Begin with the first line of the material and write out each line exactly, ending with the line that contains "scene.camera = cam". Pictures are not part of the copy.

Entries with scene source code

________________________

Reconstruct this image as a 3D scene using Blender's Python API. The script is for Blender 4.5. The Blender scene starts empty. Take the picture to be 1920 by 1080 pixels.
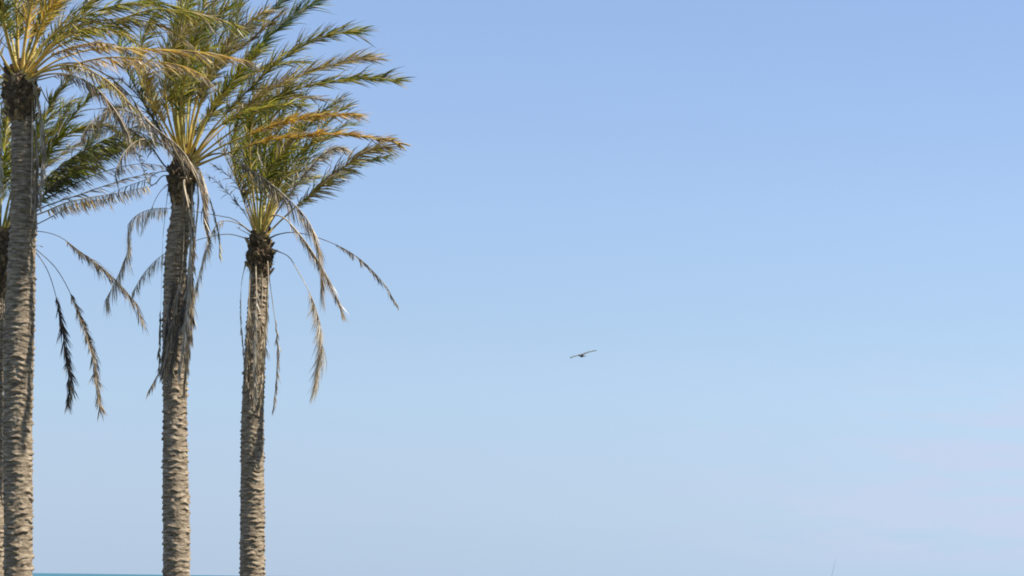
import bpy, math, random
from mathutils import Vector, Matrix, noise

scene = bpy.context.scene
COL = scene.collection
random.seed(7)

# ------------------------------------------------------------------ camera
W0, H0, FPX = 1920.0, 1080.0, 4330.0          # photograph size, focal length in its pixels
cam_data = bpy.data.cameras.new("camera")
cam = bpy.data.objects.new("camera", cam_data)
COL.objects.link(cam)
cam_data.sensor_width = 36.0
cam_data.lens = FPX / W0 * 36.0
cam_data.clip_start = 0.1
cam_data.clip_end = 200000.0
PITCH, ROLL = math.radians(7.18), math.radians(0.72)
CAM = Vector((0, 0, 1.6))
RM = (Matrix.Rotation(math.radians(90) + PITCH, 3, 'X') @ Matrix.Rotation(ROLL, 3, 'Z'))
M4 = RM.to_4x4(); M4.translation = CAM
cam.matrix_world = M4
scene.camera = cam

def P(x, y, Y):
    """world point seen at photograph pixel (x, y) on the plane world-Y = Y"""
    d = RM @ Vector(((x - W0 / 2) / FPX, -(y - H0 / 2) / FPX, -1.0))
    return CAM + d * (Y / d.y)

# ------------------------------------------------------------------ light
SUN_EL, SUN_AZ = math.radians(50), math.radians(100)     # azimuth clockwise from +Y
world = bpy.data.worlds.new("World"); scene.world = world
world.use_nodes = True
nt = world.node_tree; nt.nodes.clear()
N = nt.nodes.new; LK = nt.links.new
out = N('ShaderNodeOutputWorld'); bg = N('ShaderNodeBackground'); bg.inputs['Strength'].default_value = 0.10
sky = N('ShaderNodeTexSky'); sky.sky_type = 'NISHITA'; sky.sun_disc = False
sky.sun_elevation = SUN_EL; sky.sun_rotation = -SUN_AZ
sky.air_density = 1.0; sky.dust_density = 0.6; sky.ozone_density = 2.0; sky.altitude = 0
tc = N('ShaderNodeTexCoord'); sep = N('ShaderNodeSeparateXYZ'); LK(tc.outputs['Generated'], sep.inputs[0])
mr = N('ShaderNodeMapRange'); mr.inputs['From Min'].default_value = 0.0; mr.inputs['From Max'].default_value = 1.04
LK(sep.outputs['Z'], mr.inputs['Value'])
ramp = N('ShaderNodeValToRGB'); LK(mr.outputs[0], ramp.inputs[0])
TINT = [(0.0, (0.803, 1.065, 1.747)), (0.0267, (0.725, 0.96, 1.588)), (0.0486, (0.687, 0.895, 1.474)), (0.0749, (0.666, 0.842, 1.362)), (0.1189, (0.676, 0.803, 1.227)), (0.1629, (0.691, 0.786, 1.139)), (0.207, (0.725, 0.792, 1.084)), (0.2511, (0.757, 0.811, 1.055)), (0.2953, (0.792, 0.838, 1.04)), (0.3572, (0.832, 0.855, 1.015)), (0.4278, (0.869, 0.877, 1.005)), (0.5159, (0.931, 0.923, 1.031)), (0.6038, (0.986, 0.97, 1.072)), (0.6912, (1.023, 0.995, 1.088)), (0.778, (1.053, 1.017, 1.11)), (0.8383, (1.077, 1.041, 1.127)), (0.8982, (1.09, 1.056, 1.143)), (0.9493, (1.111, 1.08, 1.16))]      # evens out the sky's haze towards the horizon
TINT = [(p * 0.25, c) for p, c in TINT] + [(0.30, (0.85, 0.87, 1.0)), (0.42, (0.42, 0.46, 0.58)), (1.0, (0.35, 0.40, 0.52))]
cr = ramp.color_ramp
for i, (p, c) in enumerate(TINT):
    e = cr.elements[i] if i < 2 and i < len(cr.elements) else cr.elements.new(p)
    e.position = p; e.color = (*c, 1)
mul = N('ShaderNodeMix'); mul.data_type = 'RGBA'; mul.blend_type = 'MULTIPLY'; mul.inputs['Factor'].default_value = 1
LK(sky.outputs[0], mul.inputs['A']); LK(ramp.outputs[0], mul.inputs['B'])
# thin veil of high cloud low over the sea at the right
cmp_ = N('ShaderNodeMapping'); cmp_.inputs['Scale'].default_value = (9, 9, 42); LK(tc.outputs['Generated'], cmp_.inputs[0])
cn = N('ShaderNodeTexNoise'); cn.inputs['Scale'].default_value = 1.6; cn.inputs['Detail'].default_value = 5; cn.inputs['Roughness'].default_value = 0.5
LK(cmp_.outputs[0], cn.inputs['Vector'])
def mrange(src, a, b, c=0.0, d=1.0):
    q = N('ShaderNodeMapRange'); q.interpolation_type = 'SMOOTHSTEP'
    for k, v in zip(('From Min', 'From Max', 'To Min', 'To Max'), (a, b, c, d)): q.inputs[k].default_value = v
    LK(src, q.inputs['Value']); return q.outputs[0]
def mult(a, b):
    q = N('ShaderNodeMath'); q.operation = 'MULTIPLY'; LK(a, q.inputs[0])
    if isinstance(b, float): q.inputs[1].default_value = b
    else: LK(b, q.inputs[1])
    return q.outputs[0]
mask = mult(mult(mrange(sep.outputs['X'], 0.02, 0.24), mrange(sep.outputs['Z'], 0.105, 0.05)), mrange(sep.outputs['Z'], 0.0, 0.02))
mask = mult(mult(mask, mrange(cn.outputs[0], 0.42, 0.56)), 0.75)
veil = N('ShaderNodeMix'); veil.data_type = 'RGBA'
LK(mask, veil.inputs['Factor']); LK(mul.outputs['Result'], veil.inputs['A'])
veil.inputs['B'].default_value = (0.575 / 0.15, 0.64 / 0.15, 0.835 / 0.15, 1)
# the sky is a touch brighter towards the sun's side
gx = N('ShaderNodeVectorMath'); gx.operation = 'SCALE'; LK(veil.outputs['Result'], gx.inputs[0])
LK(mrange(sep.outputs['X'], -0.30, 0.30, 0.965, 1.035), gx.inputs['Scale'])
LK(gx.outputs[0], bg.inputs['Color'])
LK(bg.outputs[0], out.inputs['Surface'])

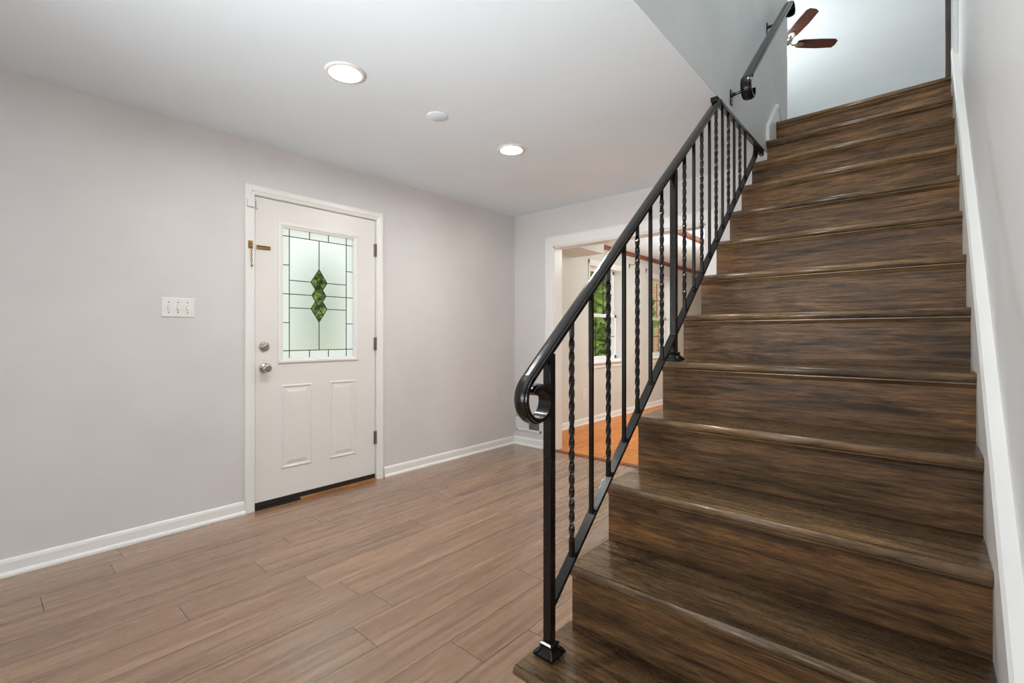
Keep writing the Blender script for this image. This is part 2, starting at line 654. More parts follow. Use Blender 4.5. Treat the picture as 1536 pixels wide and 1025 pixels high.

________________________

§ **TASK OUTPUT**:
Reconstruct this image as a 3D scene using Blender's Python API. The script is for Blender 4.5. The Blender scene starts empty. Take the picture to be 1920 by 1080 pixels.
import bpy, math, random
from mathutils import Vector, Matrix, noise

scene = bpy.context.scene
COL = scene.collection
random.seed(7)

# ------------------------------------------------------------------ camera
W0, H0, FPX = 1920.0, 1080.0, 4330.0          # photograph size, focal length in its pixels
cam_data = bpy.data.cameras.new("camera")
cam = bpy.data.objects.new("camera", cam_data)
COL.objects.link(cam)
cam_data.sensor_width = 36.0
cam_data.lens = FPX / W0 * 36.0
cam_data.clip_start = 0.1
cam_data.clip_end = 200000.0
PITCH, ROLL = math.radians(7.18), math.radians(0.72)
CAM = Vector((0, 0, 1.6))
RM = (Matrix.Rotation(math.radians(90) + PITCH, 3, 'X') @ Matrix.Rotation(ROLL, 3, 'Z'))
M4 = RM.to_4x4(); M4.translation = CAM
cam.matrix_world = M4
scene.camera = cam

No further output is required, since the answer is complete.